Sur la question des tiny houses et d'un habitat plus léger, nous travaillons également avec le PUCA sur un 2ème appel à projets plus large - appelé « un toit pour les plus démunis en outre-mer » - puisqu'il devrait concerner l'ensemble des cinq DROM. Il vise à développer une offre de petits logements à coût abordable et, potentiellement, des logements plus légers en termes de conception architecturale, beaucoup moins coûteux grâce aux techniques employées. Ces logements auraient vocation à accueillir soit des structures d'hébergement, du logement locatif social classique ou du logement locatif très social adapté. Il sera demandé de proposer soit des constructions pré-industrialisées sur le modèle de ce que j'ai présenté sur Majicavo à Mayotte, soit d'autres projets qui peuvent être mis en place relativement facilement. Pour cela, vous avez raison, Monsieur le sénateur, il faudra revoir certaines normes. Si des logements plus petits que les standards actuels sont développés pour le logement social, des règles seront peut-être à revoir.
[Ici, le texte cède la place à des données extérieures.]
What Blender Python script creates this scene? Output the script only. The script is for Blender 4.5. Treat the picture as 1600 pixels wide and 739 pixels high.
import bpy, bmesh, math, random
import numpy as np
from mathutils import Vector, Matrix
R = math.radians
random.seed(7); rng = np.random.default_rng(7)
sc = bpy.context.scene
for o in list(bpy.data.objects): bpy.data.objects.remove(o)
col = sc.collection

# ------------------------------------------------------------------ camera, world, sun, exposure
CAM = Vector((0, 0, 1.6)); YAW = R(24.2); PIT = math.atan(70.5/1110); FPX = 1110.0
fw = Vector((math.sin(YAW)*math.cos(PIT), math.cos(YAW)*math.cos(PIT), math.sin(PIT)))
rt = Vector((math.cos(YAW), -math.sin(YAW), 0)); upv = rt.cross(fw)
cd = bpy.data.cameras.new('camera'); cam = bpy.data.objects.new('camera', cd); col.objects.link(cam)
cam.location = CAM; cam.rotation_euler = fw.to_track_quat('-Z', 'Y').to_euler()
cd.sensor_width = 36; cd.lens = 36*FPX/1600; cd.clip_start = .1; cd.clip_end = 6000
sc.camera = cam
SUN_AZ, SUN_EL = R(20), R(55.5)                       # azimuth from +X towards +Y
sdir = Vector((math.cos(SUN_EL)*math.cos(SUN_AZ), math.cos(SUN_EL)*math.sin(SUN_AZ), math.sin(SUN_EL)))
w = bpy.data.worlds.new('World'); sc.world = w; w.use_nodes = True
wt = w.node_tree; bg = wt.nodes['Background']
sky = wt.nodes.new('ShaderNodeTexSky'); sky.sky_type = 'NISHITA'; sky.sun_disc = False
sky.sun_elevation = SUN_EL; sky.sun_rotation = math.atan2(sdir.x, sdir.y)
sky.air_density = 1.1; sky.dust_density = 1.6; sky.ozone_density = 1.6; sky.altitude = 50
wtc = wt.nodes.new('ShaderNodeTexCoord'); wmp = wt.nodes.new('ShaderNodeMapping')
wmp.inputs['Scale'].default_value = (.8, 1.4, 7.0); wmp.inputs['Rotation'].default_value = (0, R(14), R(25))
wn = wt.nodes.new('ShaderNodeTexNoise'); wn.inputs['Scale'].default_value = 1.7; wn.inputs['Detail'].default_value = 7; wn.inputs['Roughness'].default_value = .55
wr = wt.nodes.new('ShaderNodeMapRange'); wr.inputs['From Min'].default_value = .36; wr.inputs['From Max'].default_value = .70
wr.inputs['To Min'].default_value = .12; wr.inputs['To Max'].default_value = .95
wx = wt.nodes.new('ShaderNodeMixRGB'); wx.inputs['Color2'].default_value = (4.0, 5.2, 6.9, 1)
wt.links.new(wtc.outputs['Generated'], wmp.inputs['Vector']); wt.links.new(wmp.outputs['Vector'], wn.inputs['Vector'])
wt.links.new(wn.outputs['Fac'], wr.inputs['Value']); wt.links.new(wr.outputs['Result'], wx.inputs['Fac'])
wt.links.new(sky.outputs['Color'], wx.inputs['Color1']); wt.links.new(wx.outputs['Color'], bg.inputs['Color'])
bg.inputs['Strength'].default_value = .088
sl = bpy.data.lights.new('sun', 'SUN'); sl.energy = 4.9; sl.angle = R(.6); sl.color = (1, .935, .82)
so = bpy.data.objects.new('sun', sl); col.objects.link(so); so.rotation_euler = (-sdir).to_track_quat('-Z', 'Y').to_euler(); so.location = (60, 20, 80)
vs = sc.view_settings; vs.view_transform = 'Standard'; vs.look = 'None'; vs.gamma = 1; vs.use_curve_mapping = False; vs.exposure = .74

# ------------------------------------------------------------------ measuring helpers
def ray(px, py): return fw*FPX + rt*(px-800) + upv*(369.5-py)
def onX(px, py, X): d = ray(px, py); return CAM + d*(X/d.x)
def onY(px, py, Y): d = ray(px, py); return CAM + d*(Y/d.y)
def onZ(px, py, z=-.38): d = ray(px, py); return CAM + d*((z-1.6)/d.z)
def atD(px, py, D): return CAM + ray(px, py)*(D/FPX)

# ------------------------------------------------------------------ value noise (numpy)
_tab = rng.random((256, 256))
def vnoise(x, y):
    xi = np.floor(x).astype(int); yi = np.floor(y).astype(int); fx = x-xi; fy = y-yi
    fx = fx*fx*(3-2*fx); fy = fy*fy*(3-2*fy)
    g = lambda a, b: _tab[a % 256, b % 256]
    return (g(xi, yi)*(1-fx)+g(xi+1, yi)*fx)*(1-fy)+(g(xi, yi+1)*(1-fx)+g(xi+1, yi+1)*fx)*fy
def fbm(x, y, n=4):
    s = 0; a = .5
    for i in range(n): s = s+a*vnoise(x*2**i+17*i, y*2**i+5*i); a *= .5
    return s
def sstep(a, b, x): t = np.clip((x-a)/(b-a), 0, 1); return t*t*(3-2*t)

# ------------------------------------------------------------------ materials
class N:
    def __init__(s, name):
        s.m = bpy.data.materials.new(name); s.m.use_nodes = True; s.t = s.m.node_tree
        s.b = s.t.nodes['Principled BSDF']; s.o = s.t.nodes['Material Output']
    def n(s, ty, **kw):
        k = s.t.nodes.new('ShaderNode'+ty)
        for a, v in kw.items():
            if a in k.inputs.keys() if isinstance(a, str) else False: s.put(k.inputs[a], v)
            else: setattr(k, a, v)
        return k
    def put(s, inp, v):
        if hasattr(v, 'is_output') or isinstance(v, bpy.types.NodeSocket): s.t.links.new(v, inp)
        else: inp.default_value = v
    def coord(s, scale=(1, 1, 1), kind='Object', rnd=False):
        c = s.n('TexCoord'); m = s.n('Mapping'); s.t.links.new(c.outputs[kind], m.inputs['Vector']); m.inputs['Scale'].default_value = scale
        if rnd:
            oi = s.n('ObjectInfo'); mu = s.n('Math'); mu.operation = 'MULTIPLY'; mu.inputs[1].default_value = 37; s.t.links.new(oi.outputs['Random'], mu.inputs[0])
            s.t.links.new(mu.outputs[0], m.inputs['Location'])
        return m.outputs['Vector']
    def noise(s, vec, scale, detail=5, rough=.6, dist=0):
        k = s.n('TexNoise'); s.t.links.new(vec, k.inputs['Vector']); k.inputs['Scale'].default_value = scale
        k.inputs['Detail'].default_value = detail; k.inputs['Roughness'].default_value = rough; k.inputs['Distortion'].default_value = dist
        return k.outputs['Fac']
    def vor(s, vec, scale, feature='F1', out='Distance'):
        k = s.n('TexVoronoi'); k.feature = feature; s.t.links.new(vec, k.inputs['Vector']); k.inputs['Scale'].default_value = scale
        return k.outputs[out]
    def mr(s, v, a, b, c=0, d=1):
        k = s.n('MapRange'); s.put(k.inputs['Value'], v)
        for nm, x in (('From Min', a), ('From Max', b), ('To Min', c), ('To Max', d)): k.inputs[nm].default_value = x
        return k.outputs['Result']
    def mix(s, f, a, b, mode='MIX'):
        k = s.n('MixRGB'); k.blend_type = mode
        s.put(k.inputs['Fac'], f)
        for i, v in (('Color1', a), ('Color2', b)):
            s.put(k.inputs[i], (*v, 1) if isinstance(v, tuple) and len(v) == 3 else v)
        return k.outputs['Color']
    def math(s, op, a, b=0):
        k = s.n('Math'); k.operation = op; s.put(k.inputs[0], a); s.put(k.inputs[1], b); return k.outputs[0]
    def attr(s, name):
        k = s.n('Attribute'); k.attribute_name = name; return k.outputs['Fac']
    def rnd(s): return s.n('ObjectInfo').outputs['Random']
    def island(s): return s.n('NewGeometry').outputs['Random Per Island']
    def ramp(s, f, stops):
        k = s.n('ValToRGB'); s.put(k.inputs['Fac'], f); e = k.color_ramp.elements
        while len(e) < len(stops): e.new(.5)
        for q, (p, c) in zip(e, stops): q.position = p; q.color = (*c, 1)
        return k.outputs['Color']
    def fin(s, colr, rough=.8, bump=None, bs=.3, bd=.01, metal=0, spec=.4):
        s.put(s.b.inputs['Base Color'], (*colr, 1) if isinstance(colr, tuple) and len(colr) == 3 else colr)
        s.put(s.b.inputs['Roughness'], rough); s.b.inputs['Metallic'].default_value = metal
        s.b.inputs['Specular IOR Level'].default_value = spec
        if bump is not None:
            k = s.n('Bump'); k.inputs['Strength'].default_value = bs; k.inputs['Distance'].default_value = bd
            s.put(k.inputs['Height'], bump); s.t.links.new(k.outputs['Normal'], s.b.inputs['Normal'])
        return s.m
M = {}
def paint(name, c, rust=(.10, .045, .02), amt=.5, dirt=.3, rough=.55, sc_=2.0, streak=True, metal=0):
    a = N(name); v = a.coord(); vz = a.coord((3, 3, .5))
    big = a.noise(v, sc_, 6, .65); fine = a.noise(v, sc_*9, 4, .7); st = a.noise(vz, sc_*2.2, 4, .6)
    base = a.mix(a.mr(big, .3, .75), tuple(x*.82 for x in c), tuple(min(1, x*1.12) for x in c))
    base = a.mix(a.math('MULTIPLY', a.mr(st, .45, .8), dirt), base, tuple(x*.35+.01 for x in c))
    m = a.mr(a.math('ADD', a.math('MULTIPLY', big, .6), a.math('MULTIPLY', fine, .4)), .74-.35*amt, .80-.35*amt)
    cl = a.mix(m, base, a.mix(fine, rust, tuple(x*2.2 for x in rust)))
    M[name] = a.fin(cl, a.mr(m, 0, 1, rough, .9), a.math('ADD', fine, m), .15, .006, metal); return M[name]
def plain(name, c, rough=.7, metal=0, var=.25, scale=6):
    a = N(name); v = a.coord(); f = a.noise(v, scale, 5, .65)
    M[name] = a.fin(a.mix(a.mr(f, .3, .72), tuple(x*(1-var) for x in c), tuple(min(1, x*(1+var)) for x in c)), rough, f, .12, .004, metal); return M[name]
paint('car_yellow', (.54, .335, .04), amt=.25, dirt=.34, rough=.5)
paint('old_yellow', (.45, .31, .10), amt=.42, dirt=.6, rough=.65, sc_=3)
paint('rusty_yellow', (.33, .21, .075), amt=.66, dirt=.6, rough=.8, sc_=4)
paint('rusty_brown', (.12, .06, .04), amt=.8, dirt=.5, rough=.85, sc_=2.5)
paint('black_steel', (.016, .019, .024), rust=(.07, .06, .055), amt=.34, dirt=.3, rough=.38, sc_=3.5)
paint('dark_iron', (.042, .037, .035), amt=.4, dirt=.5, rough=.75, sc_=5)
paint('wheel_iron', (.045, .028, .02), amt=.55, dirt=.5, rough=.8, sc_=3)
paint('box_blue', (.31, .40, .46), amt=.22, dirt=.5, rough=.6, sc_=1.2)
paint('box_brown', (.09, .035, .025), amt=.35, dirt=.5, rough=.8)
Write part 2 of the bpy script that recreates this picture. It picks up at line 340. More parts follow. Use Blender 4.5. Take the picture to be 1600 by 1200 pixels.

Ainsi, pour ces logements, et à titre expérimental en matière d'accessibilité, si les bâtiments ont peu d'étages, il pourrait être envisagé de revoir l'obligation d'ascenseur à partir du R + 2. Il faudra peut-être également revoir et simplifier les règles en matière d'acoustique et de thermique.
Les architectes qui travaillent sur l'opération de Mayotte sont aussi des chercheurs. Ils sont en train de concevoir des solutions techniques de type « vélum », utilisées dans la marine, qui seraient tenues par des filins en acier pour tenir au vent. Ces structures seraient plutôt destinées à des structures d'hébergement.
Vous avez évoqué la nécessité de mettre en place des Assises de la construction ultramarine. Cette remarque nous semble tout à fait pertinente et nous la retenons. Nous serions effectivement favorables au développement d'un échange sur les initiatives et expériences à l'échelle des régions ultramarines au sens large, pour la construction en secteur tropical.